### Exercise objective
Write out the material again exactly, please, and omit the pictures.

### Stored data
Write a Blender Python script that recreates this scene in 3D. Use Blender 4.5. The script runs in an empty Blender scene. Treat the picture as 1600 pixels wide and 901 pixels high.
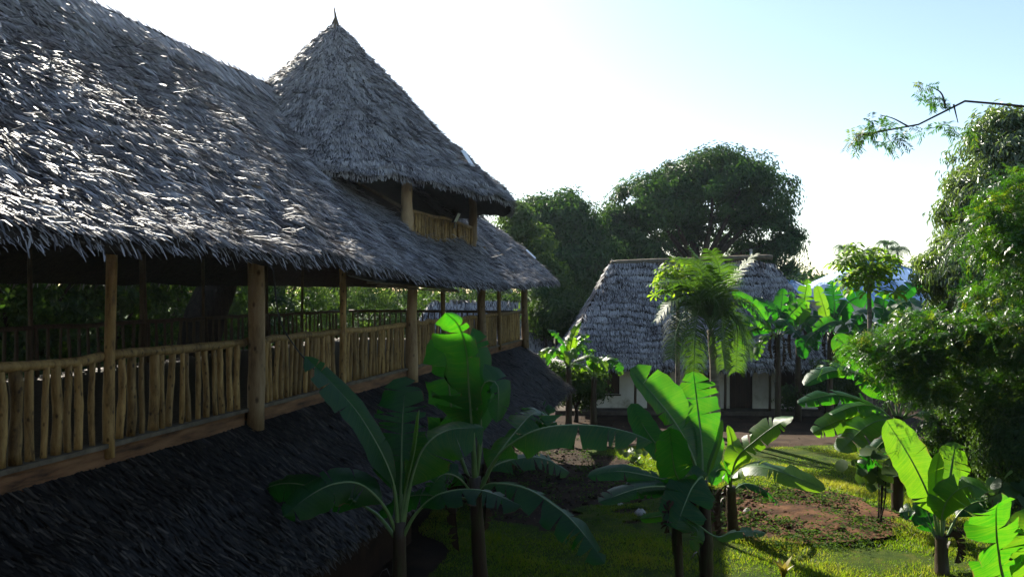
import bpy, math, random
import numpy as np
from mathutils import Vector, Matrix

# ------------------------------------------------------------------ camera, world, sun, exposure
scene = bpy.context.scene
CAM_H = 5.3
F_PX = 1250.0
HORIZON = 455.0
cam_data = bpy.data.cameras.new("camera")
cam_data.sensor_width = 36.0
cam_data.lens = 36.0 * F_PX / 1600.0
cam_data.shift_y = (HORIZON - 450.5) / 1600.0
cam_data.clip_start = 0.05
cam_data.clip_end = 4000.0
cam = bpy.data.objects.new("camera", cam_data)
cam.location = (0, 0, CAM_H)
cam.rotation_euler = (math.radians(90), 0, 0)
scene.collection.objects.link(cam)
scene.camera = cam

SUN_AZ = math.radians(-28.0)      # measured from +Y, negative to the left
SUN_EL = math.radians(34.0)
world = bpy.data.worlds.new("World")
scene.world = world
world.use_nodes = True
wn = world.node_tree
wn.nodes.clear()
sky = wn.nodes.new("ShaderNodeTexSky")
sky.sky_type = 'NISHITA'
sky.sun_disc = False
sky.sun_elevation = SUN_EL
sky.sun_rotation = SUN_AZ
sky.altitude = 0
sky.air_density = 1.0
sky.dust_density = 0.7
sky.ozone_density = 1.0
bg = wn.nodes.new("ShaderNodeBackground")
bg.inputs['Strength'].default_value = 0.08
wo = wn.nodes.new("ShaderNodeOutputWorld")
wn.links.new(sky.outputs[0], bg.inputs[0])
wn.links.new(bg.outputs[0], wo.inputs[0])

sun_data = bpy.data.lights.new("sun", 'SUN')
sun_data.energy = 5.0
sun_data.angle = math.radians(0.53)
sun_data.color = (1.0, 0.93, 0.80)
sun = bpy.data.objects.new("sun", sun_data)
to_sun = Vector((math.sin(SUN_AZ) * math.cos(SUN_EL), math.cos(SUN_AZ) * math.cos(SUN_EL), math.sin(SUN_EL)))
sun.rotation_euler = to_sun.to_track_quat('Z', 'Y').to_euler()
sun.location = (-20, 20, 40)
scene.collection.objects.link(sun)

vs = scene.view_settings
vs.view_transform = 'Standard'
vs.look = 'None'
vs.exposure = 1.52
vs.gamma = 1.0
vs.use_curve_mapping = False
scene.cycles.max_bounces = 8
scene.cycles.transparent_max_bounces = 8
scene.cycles.use_denoising = True

# ------------------------------------------------------------------ helpers
rng = np.random.default_rng(7)
random.seed(7)
COL = scene.collection
ORIGIN = {}

def at(px, py, Y):
    """a point seen at photo pixel (px, py) at the distance Y in front of the camera"""
    return np.array([(px - 800.0) / F_PX * Y, Y, CAM_H - (py - HORIZON) / F_PX * Y])

TH = math.atan(0.249)
CT, ST = math.cos(TH), math.sin(TH)
def bp(u, v, z):
    """pavilion frame: u along the long building, v to its right, z up"""
    return np.array([u * ST + v * CT, u * CT - v * ST, z])
def bpa(u, v, z):
    return np.stack([u * ST + v * CT, u * CT - v * ST, z + 0 * u], axis=-1)
def to_uv(P):
    return P[..., 0] * ST + P[..., 1] * CT, P[..., 0] * CT - P[..., 1] * ST

def thing(name, label, cat, loc=(0, 0, 0), group=None):
    o = bpy.data.objects.new(name, None)
    o.location = tuple(float(c) for c in loc)
    o.empty_display_size = 0.2
    COL.objects.link(o)
    tag(o, label, cat, group)
    ORIGIN[o.name] = np.array(loc, float)
    return o

def tag(o, label=None, cat=None, group=None, kind=None):
    if label: o["label"] = label
    if cat: o["category"] = cat
    if group: o["group"] = group
    if kind: o["kind"] = kind
    return o

def np_mesh(name, V, F, tint=None, uv=None, smooth=False):
    V = np.asarray(V, dtype=np.float32)
    me = bpy.data.meshes.new(name)
    F = np.asarray(F, dtype=np.int32)
    k = F.shape[1]
    me.vertices.add(len(V))
    me.vertices.foreach_set("co", V.ravel())
    me.loops.add(F.size)
    me.loops.foreach_set("vertex_index", F.ravel())
    me.polygons.add(len(F))
    me.polygons.foreach_set("loop_start", np.arange(0, F.size, k, dtype=np.int32))
    me.polygons.foreach_set("loop_total", np.full(len(F), k, dtype=np.int32))
    if smooth:
        me.polygons.foreach_set("use_smooth", np.ones(len(F), dtype=bool))
    me.update(calc_edges=True)
    if tint is not None:
        a = me.attributes.new("tint", 'FLOAT', 'POINT')
        a.data.foreach_set("value", np.asarray(tint, dtype=np.float32))
    if uv is not None:
        l = me.uv_layers.new(name="UVMap")
        l.data.foreach_set("uv", np.asarray(uv, dtype=np.float32)[F.ravel()].ravel())
    me.validate()
    return me

def py_mesh(name, V, F, smooth=False, tint=None):
    me = bpy.data.meshes.new(name)
    me.from_pydata([tuple(float(c) for c in v) for v in V], [], [tuple(int(i) for i in f) for f in F])
    if smooth:
        me.polygons.foreach_set("use_smooth", np.ones(len(me.polygons), dtype=bool))
    if tint is not None:
        a = me.attributes.new("tint", 'FLOAT', 'POINT')
        a.data.foreach_set("value", np.full(len(me.vertices), tint, dtype=np.float32))
    me.update()
    return me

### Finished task
Write a Blender Python script that recreates this scene in 3D. Use Blender 4.5. The script runs in an empty Blender scene. Treat the picture as 1600 pixels wide and 901 pixels high.
import bpy, math, random
import numpy as np
from mathutils import Vector, Matrix

# ------------------------------------------------------------------ camera, world, sun, exposure
scene = bpy.context.scene
CAM_H = 5.3
F_PX = 1250.0
HORIZON = 455.0
cam_data = bpy.data.cameras.new("camera")
cam_data.sensor_width = 36.0
cam_data.lens = 36.0 * F_PX / 1600.0
cam_data.shift_y = (HORIZON - 450.5) / 1600.0
cam_data.clip_start = 0.05
cam_data.clip_end = 4000.0
cam = bpy.data.objects.new("camera", cam_data)
cam.location = (0, 0, CAM_H)
cam.rotation_euler = (math.radians(90), 0, 0)
scene.collection.objects.link(cam)
scene.camera = cam

SUN_AZ = math.radians(-28.0)      # measured from +Y, negative to the left
SUN_EL = math.radians(34.0)
world = bpy.data.worlds.new("World")
scene.world = world
world.use_nodes = True
wn = world.node_tree
wn.nodes.clear()
sky = wn.nodes.new("ShaderNodeTexSky")
sky.sky_type = 'NISHITA'
sky.sun_disc = False
sky.sun_elevation = SUN_EL
sky.sun_rotation = SUN_AZ
sky.altitude = 0
sky.air_density = 1.0
sky.dust_density = 0.7
sky.ozone_density = 1.0
bg = wn.nodes.new("ShaderNodeBackground")
bg.inputs['Strength'].default_value = 0.08
wo = wn.nodes.new("ShaderNodeOutputWorld")
wn.links.new(sky.outputs[0], bg.inputs[0])
wn.links.new(bg.outputs[0], wo.inputs[0])

sun_data = bpy.data.lights.new("sun", 'SUN')
sun_data.energy = 5.0
sun_data.angle = math.radians(0.53)
sun_data.color = (1.0, 0.93, 0.80)
sun = bpy.data.objects.new("sun", sun_data)
to_sun = Vector((math.sin(SUN_AZ) * math.cos(SUN_EL), math.cos(SUN_AZ) * math.cos(SUN_EL), math.sin(SUN_EL)))
sun.rotation_euler = to_sun.to_track_quat('Z', 'Y').to_euler()
sun.location = (-20, 20, 40)
scene.collection.objects.link(sun)

vs = scene.view_settings
vs.view_transform = 'Standard'
vs.look = 'None'
vs.exposure = 1.52
vs.gamma = 1.0
vs.use_curve_mapping = False
scene.cycles.max_bounces = 8
scene.cycles.transparent_max_bounces = 8
scene.cycles.use_denoising = True

# ------------------------------------------------------------------ helpers
rng = np.random.default_rng(7)
random.seed(7)
COL = scene.collection
ORIGIN = {}

def at(px, py, Y):
    """a point seen at photo pixel (px, py) at the distance Y in front of the camera"""
    return np.array([(px - 800.0) / F_PX * Y, Y, CAM_H - (py - HORIZON) / F_PX * Y])

TH = math.atan(0.249)
CT, ST = math.cos(TH), math.sin(TH)
def bp(u, v, z):
    """pavilion frame: u along the long building, v to its right, z up"""
    return np.array([u * ST + v * CT, u * CT - v * ST, z])
def bpa(u, v, z):
    return np.stack([u * ST + v * CT, u * CT - v * ST, z + 0 * u], axis=-1)
def to_uv(P):
    return P[..., 0] * ST + P[..., 1] * CT, P[..., 0] * CT - P[..., 1] * ST

def thing(name, label, cat, loc=(0, 0, 0), group=None):
    o = bpy.data.objects.new(name, None)
    o.location = tuple(float(c) for c in loc)
    o.empty_display_size = 0.2
    COL.objects.link(o)
    tag(o, label, cat, group)
    ORIGIN[o.name] = np.array(loc, float)
    return o

def tag(o, label=None, cat=None, group=None, kind=None):
    if label: o["label"] = label
    if cat: o["category"] = cat
    if group: o["group"] = group
    if kind: o["kind"] = kind
    return o

def np_mesh(name, V, F, tint=None, uv=None, smooth=False):
    V = np.asarray(V, dtype=np.float32)
    me = bpy.data.meshes.new(name)
    F = np.asarray(F, dtype=np.int32)
    k = F.shape[1]
    me.vertices.add(len(V))
    me.vertices.foreach_set("co", V.ravel())
    me.loops.add(F.size)
    me.loops.foreach_set("vertex_index", F.ravel())
    me.polygons.add(len(F))
    me.polygons.foreach_set("loop_start", np.arange(0, F.size, k, dtype=np.int32))
    me.polygons.foreach_set("loop_total", np.full(len(F), k, dtype=np.int32))
    if smooth:
        me.polygons.foreach_set("use_smooth", np.ones(len(F), dtype=bool))
    me.update(calc_edges=True)
    if tint is not None:
        a = me.attributes.new("tint", 'FLOAT', 'POINT')
        a.data.foreach_set("value", np.asarray(tint, dtype=np.float32))
    if uv is not None:
        l = me.uv_layers.new(name="UVMap")
        l.data.foreach_set("uv", np.asarray(uv, dtype=np.float32)[F.ravel()].ravel())
    me.validate()
    return me

def py_mesh(name, V, F, smooth=False, tint=None):
    me = bpy.data.meshes.new(name)
    me.from_pydata([tuple(float(c) for c in v) for v in V], [], [tuple(int(i) for i in f) for f in F])
    if smooth:
        me.polygons.foreach_set("use_smooth", np.ones(len(me.polygons), dtype=bool))
    if tint is not None:
        a = me.attributes.new("tint", 'FLOAT', 'POINT')
        a.data.foreach_set("value", np.full(len(me.vertices), tint, dtype=np.float32))
    me.update()
    return me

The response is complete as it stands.